On the other hand, Live Mesh used to provide users with 5 GB of cloud storage for their files. This change shrinks the storage to 2 GB; a change perhaps not that significant for many, but a somewhat surprising direction. If you’re more interested in this, check out Paul Thurrott’s criticism on the issue; it also speculates on the possibility of providing the ability to buy more storage space in the future.

Platform support slashed

A somewhat challenging issue is the cut on the platforms supported. Live Sync will only be available on Vista and Windows 7, leaving Windows XP, Mac and Mobile users out in the cold. The Live Mesh infrastructure will be supported for a while – at least six months from the RTM release of Live Sync. But after that, users without Vista/7 will be looking for alternatives (Dropbox, anyone?).

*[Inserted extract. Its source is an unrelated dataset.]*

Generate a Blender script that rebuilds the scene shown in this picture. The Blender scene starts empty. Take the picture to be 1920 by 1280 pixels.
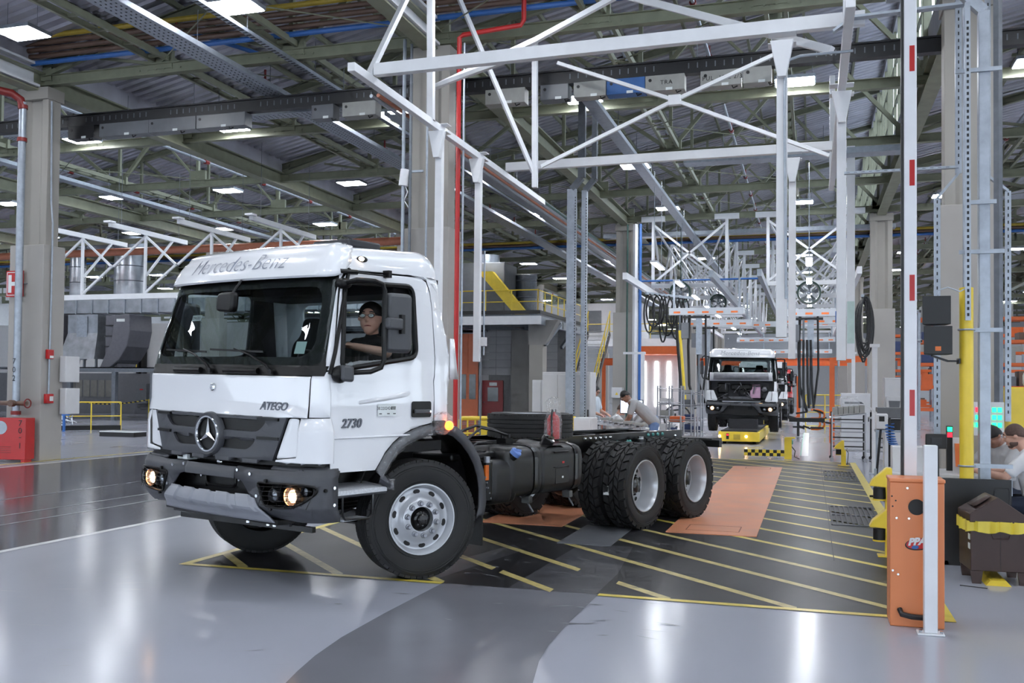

The key problem here is shared folders. While Sync supports sharing folders between your friends just like Mesh did, it does not support sharing between Mesh and Sync users. So if you want to upgrade to Live Sync, you’ll be leaving out your old Mesh friends. Simultaneous upgrade for all your friends works great… until it turns out one of your sharing mates has XP or still needs Mesh to collaborate with users on XP.

This upgrade policy will certainly lead into broken social networks, as people lose a lot of the flexibility originally provided by Mesh. It doesn’t make the new Live Sync a bad product, but a cutback from the current state provided by Live Mesh beta. Certainly, the upside will be a far more integrated and better supported solution.

The Mesh train losing steam?

imageWhen the Live Mesh was at its hyped peak in 2008, the Mesh concept encompassed everything in the world. The Mesh was intended not just as a data synchronization platform for files, but also a conduit through which applications and their attached data could be shared.

For example, you could install HTML or Silverlight-based applications on Live Mesh, which would then propagate these apps to all your devices. The Live Operating Environment would make sure that the structured data needed by these applications would be available at all locations, synced in real time. There were grandiose demos with things such as Ori Amiga’s car equipped with a Mesh-connected computer system.

Today, there’s none of that. In August 2009, the Live Framework developer tools were cut. In PDC 2009, the promises were already watered down to file sharing. In this announcement, remote desktop stays, but much of the platform independency is stripped off. Also, the idea of implementing even that trivial Wine Cellar (see the previous link) on top of the currently announced Live Sync seems far-fetched.

We can safely say that Live Mesh has been reduced to a platform-integrated, cloud-capable synchronization tool. That’s not a bad offering per se, but looking at Ray Ozzie’s visionary statements on the future of Mesh and the feature cuts involved, it does feel a bit cheap right now. In this regard, MIX10 delivered far less than expected.

I’m sure the team is working on the next increment even as I type this, but given the relative maturity of Live Framework in 2008 and the natural synergy with out-of-browser Silverlight, I’m surprised to see the delays. While HTML5 is gaining support for local storage and whatnot, the original Mesh offering provided device-independence and sharing as features that the standard web technologies will struggle to match for a long time. I would have expected Microsoft to better take the advantage of all that.